Four was a good number, they found. ‘The landlady was pleased to see that many of us, and somehow we could make the food last longer,’ says Max. The average charge was £2.10s. a week for bed, breakfast and a late evening snack after the show, with a meter for the gas and electricity. They were earning £12 a week, sometimes a quid or two more.

The variety joke about their lodgings was to say: ‘I’m staying at the George and Dragon.’ Meaning? ‘If a man answered the door when we knocked, we’d say: “You must be George!”’ Max still chuckles at old memories – and the old jokes that went with them.

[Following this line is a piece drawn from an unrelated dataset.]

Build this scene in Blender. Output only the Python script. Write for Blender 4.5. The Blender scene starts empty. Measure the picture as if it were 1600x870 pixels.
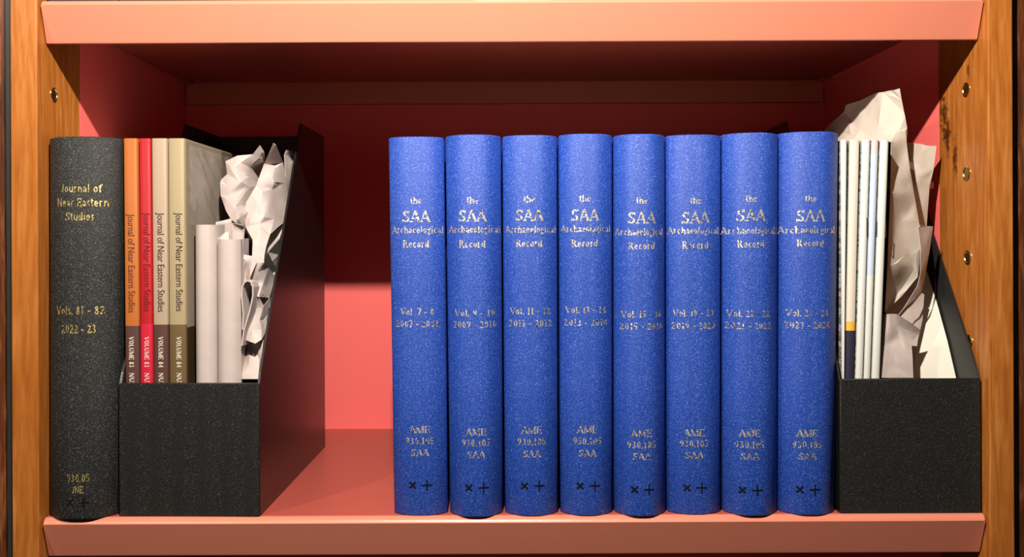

They would talk about comedy into the small hours, the adrenalin still running long after the curtain had come down on the show. One of Frankie’s long-standing idols was W.C. Fields and he regaled Max, Pam and Ernie with some of the great man’s patter. Like:

Fields: ‘We must think of the poor.’

Stooge: ‘Which poor?’

Fields: ‘Us poor.’

And Frankie’s favourite, with Fields sternly telling his straight man: ‘Have I not been a father and mother to you?’

‘Yes.’

‘A brother and sister –?’

‘Yes.’

‘An uncle and aunt and two cousins …?’

Frankie liked that one.

The tour lasted nine months, and Frankie dubbed it ‘Our Tour of the Empire’. Adding: ‘The Empire Sheffield, Wigan, Huddersfield, Glasgow …’ For Frankie, they were nine of the happiest months of his life. He was ambitious, he was out on the road where he belonged, buzzing with new ideas and routines. He was among friends. And eventually he was in love – with Pam.

He wasn’t bad looking, exhibiting the gauche charm of a young Michael Crawford. His insecurity, which he never bothered to hide, meant that women were drawn to him by quite simply wanting to mother him. With no financial responsibilities, Frankie was as carefree as any doubting comic can ever be when he is crippled by nightly nerves.

‘Max and I were total opposites,’ he would say later. ‘I was in a continual state of panic. He brimmed over with confidence. I was a-mazed how we hit it off!’

But they did. Frankie would stand in the wings and observe the other two-thirds of the They’re Out! trio. The pair of comics had eight minutes each, Pam had six. Max would return the compliment, and afterwards all three would hold an inquest over supper, comparing notes. Frankie was living dangerously, an unknown comic daring to face his audience full-frontal, so to speak, and talk to them, berate them – ‘What, are you deaf or something?’